▸ **Dataset extract**:
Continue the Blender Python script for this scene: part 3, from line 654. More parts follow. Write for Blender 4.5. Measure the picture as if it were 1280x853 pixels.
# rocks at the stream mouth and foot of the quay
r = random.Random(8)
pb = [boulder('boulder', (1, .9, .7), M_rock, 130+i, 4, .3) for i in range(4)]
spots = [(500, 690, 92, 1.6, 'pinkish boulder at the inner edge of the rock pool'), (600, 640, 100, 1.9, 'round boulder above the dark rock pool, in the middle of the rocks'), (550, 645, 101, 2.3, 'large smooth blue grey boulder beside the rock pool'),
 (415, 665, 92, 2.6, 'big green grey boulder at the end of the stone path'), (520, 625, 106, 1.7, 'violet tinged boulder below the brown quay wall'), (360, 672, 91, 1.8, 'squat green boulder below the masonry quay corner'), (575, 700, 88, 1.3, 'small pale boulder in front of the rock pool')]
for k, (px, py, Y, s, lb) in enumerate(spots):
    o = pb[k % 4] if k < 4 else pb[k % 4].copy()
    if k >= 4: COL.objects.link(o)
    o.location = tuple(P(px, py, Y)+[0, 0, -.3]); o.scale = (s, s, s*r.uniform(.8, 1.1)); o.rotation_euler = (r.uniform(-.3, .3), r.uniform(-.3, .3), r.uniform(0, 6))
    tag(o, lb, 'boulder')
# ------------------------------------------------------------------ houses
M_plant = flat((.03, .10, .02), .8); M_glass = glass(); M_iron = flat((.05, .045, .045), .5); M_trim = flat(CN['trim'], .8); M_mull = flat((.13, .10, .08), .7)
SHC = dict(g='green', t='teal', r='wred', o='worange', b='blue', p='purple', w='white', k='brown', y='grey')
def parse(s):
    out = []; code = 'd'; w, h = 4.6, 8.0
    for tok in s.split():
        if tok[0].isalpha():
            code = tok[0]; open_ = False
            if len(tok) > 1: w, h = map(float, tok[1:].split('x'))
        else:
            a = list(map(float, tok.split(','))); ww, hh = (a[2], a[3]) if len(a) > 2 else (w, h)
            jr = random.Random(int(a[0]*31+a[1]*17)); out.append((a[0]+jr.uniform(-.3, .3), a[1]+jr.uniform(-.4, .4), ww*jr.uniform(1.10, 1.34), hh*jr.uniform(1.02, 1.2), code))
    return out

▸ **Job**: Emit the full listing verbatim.

▸ **Task result**:
Continue the Blender Python script for this scene: part 3, from line 654. More parts follow. Write for Blender 4.5. Measure the picture as if it were 1280x853 pixels.
# rocks at the stream mouth and foot of the quay
r = random.Random(8)
pb = [boulder('boulder', (1, .9, .7), M_rock, 130+i, 4, .3) for i in range(4)]
spots = [(500, 690, 92, 1.6, 'pinkish boulder at the inner edge of the rock pool'), (600, 640, 100, 1.9, 'round boulder above the dark rock pool, in the middle of the rocks'), (550, 645, 101, 2.3, 'large smooth blue grey boulder beside the rock pool'),
 (415, 665, 92, 2.6, 'big green grey boulder at the end of the stone path'), (520, 625, 106, 1.7, 'violet tinged boulder below the brown quay wall'), (360, 672, 91, 1.8, 'squat green boulder below the masonry quay corner'), (575, 700, 88, 1.3, 'small pale boulder in front of the rock pool')]
for k, (px, py, Y, s, lb) in enumerate(spots):
    o = pb[k % 4] if k < 4 else pb[k % 4].copy()
    if k >= 4: COL.objects.link(o)
    o.location = tuple(P(px, py, Y)+[0, 0, -.3]); o.scale = (s, s, s*r.uniform(.8, 1.1)); o.rotation_euler = (r.uniform(-.3, .3), r.uniform(-.3, .3), r.uniform(0, 6))
    tag(o, lb, 'boulder')
# ------------------------------------------------------------------ houses
M_plant = flat((.03, .10, .02), .8); M_glass = glass(); M_iron = flat((.05, .045, .045), .5); M_trim = flat(CN['trim'], .8); M_mull = flat((.13, .10, .08), .7)
SHC = dict(g='green', t='teal', r='wred', o='worange', b='blue', p='purple', w='white', k='brown', y='grey')
def parse(s):
    out = []; code = 'd'; w, h = 4.6, 8.0
    for tok in s.split():
        if tok[0].isalpha():
            code = tok[0]; open_ = False
            if len(tok) > 1: w, h = map(float, tok[1:].split('x'))
        else:
            a = list(map(float, tok.split(','))); ww, hh = (a[2], a[3]) if len(a) > 2 else (w, h)
            jr = random.Random(int(a[0]*31+a[1]*17)); out.append((a[0]+jr.uniform(-.3, .3), a[1]+jr.uniform(-.4, .4), ww*jr.uniform(1.10, 1.34), hh*jr.uniform(1.02, 1.2), code))
    return out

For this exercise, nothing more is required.